Ryo emphasized that countries competing for limited FDI must differentiate themselves by offering competitive advantages such as robust infrastructure, a skilled workforce, legislative certainty, and legal protection for investors. These factors play a crucial role in attracting funds and fostering economic growth. While economic growth is essential, it is not the sole determinant of FDI inflows. Ryo cited examples where countries with lower GDP growth rates outperformed others in attracting investment due to favorable business environments and policy certainty.
Regions like South Africa, Botswana, Rwanda, and Mauritius have excelled in creating positive perceptions and favorable business environments, leading to significant FDI inflows. These countries stand out for their commitment to combating corruption, improving ease of doing business, and offering a conducive atmosphere for investors. Other markets, like Nigeria, with significant potential as consumer markets, face obstacles such as recession, economic downturns, and policy uncertainties.
Ryo suggested that Nigeria's recent change in leadership and anti-corruption measures could potentially enhance its attractiveness to investors. Despite challenges in the oil-dependent economy, Nigeria has opportunities in sectors like agriculture and manufacturing. By addressing negative perceptions and implementing policy reforms, Nigeria could boost FDI in non-oil sectors and diversify its economy.

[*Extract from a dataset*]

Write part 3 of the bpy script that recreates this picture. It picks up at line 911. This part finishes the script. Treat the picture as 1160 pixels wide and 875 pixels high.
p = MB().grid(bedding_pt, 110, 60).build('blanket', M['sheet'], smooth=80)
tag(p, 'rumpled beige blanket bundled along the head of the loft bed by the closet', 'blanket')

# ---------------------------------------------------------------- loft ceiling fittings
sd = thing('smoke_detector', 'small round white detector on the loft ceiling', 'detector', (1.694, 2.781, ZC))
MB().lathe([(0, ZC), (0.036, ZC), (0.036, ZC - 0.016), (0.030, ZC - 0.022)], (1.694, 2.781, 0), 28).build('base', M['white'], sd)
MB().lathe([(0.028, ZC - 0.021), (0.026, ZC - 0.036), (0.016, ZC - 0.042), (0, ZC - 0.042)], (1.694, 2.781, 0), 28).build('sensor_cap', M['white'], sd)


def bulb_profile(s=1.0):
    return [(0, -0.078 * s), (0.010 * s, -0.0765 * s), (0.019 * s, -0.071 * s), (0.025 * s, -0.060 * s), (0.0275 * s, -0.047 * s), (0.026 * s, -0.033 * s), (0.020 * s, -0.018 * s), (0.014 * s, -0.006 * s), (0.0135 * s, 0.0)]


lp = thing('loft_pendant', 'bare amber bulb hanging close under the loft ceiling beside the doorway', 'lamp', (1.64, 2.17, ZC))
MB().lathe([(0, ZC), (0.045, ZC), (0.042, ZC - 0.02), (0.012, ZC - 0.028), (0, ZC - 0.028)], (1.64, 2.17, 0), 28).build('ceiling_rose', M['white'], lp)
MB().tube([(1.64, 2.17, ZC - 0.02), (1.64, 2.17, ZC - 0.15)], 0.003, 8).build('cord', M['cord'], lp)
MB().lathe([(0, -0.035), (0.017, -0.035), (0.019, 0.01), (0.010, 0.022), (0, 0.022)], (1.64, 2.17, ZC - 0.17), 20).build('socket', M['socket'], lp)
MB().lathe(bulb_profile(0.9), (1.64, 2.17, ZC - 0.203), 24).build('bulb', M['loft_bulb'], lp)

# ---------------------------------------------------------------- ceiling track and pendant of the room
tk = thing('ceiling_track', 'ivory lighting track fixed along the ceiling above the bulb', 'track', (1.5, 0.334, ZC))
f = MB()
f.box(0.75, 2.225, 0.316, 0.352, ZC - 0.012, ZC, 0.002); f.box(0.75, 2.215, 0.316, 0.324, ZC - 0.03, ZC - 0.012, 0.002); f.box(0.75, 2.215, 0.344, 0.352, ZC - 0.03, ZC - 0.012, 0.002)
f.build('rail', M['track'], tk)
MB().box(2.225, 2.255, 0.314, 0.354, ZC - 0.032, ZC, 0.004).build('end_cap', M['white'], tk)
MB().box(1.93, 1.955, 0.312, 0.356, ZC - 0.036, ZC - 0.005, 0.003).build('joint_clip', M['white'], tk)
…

In conclusion, while progress in enhancing transparency, ease of doing business, and policy certainty is evident, the pace of change remains gradual in some countries. It is essential for African nations to continue implementing measures to improve their rankings in global indices and create investor-friendly environments. With the right strategies and reforms, African countries can overcome obstacles and position themselves as competitive destinations for foreign investment.